Ahead Today
G3: US PPI, initial jobless claims; euro area Q2 GDP, France CPI
Asia: India exports
Market Highlights
US Treasury Secretary Scott Bessent has suggested that the fed funds rate should be 150–175 basis points lower than current levels. He also suggested the likelihood of a resumption of Fed rate cuts, starting with a potential 50bps reduction in September. Bessent’s latest remarks underscore the ongoing tension between President Trump’s push for more aggressive easing and the Fed’s cautious policy stance. In a notable development, Bessent also revealed that the Trump administration is considering about 10 candidates to replace Fed Chair Jerome Powell when Powell’s term ends in May 2026. This will include individuals from the private sector. The search process has reportedly begun, with Fed Governor Waller already interviewed for the role.
Markets have now fully priced in a rate cut for September, with growing speculation around a larger 50bps move. US Treasury yields declined across the curve, with both the 2-year and 10-year yields falling more than 6bps. The DXY US dollar index dropped 0.4%, extending its decline following the US CPI print.
Meanwhile, the Japanese yen remains supported amid narrowing yield differentials. The decline in US 10-year yield has helped supported the yen, as 10-year JGB yields remain around the 1.50% level. The latest 5-year JGB auction also saw a bid-to-cover ratio of just 2.96, which is below the previous auction’s 3.54 and the 12-month average of 3.7. This suggests moderating demand. The 5-year JGB yield remains above 1%, providing support for the yen in the near term.

Regional FX
Asian currencies have broadly appreciated against the US dollar, with high-yielding currencies such as the Indonesian rupiah (IDR) and Philippine peso (PHP) leading the gains in the region, both strengthening by 0.6%. The Malaysian ringgit (MYR) also posted a 0.6% gain against the dollar.
We remain constructive on the outlook for the rupiah, supported by a resumption of net foreign inflows into Indonesian government bonds. In July, net inflows reached about US$1 billion, reversing the net outflow of US$0.4 billion recorded in June. This positive momentum has continued into August, with month-to-date inflows totalling US$0.3 billion. Investor demand remains robust, as evidenced by the newly issued 5-year local government bond, which attracted a bid-to-target ratio exceeding 6 times, the highest level since October 2021.

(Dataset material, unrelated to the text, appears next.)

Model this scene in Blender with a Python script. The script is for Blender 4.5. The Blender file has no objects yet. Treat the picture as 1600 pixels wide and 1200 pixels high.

Meanwhile, the Bank of Thailand (BoT) cut its benchmark policy rate by 25bps to 1.50% in August, in line with our and market expectations. We anticipate the terminal rate for this easing cycle to be 1.00%, implying further 25bps cuts in Q4 2025 and Q1 2026. Headline inflation remains in negative territory, credit growth has been subdued, and downside risks to economic growth persist, amid higher US tariffs. The Thai baht showed limited reaction to the widely expected rate cut. Looking ahead, the outlook for the baht remains mixed. While potential Fed rate cuts in September could support appreciation, further BoT easing is likely to offset these gains, keeping the currency stable in the near term.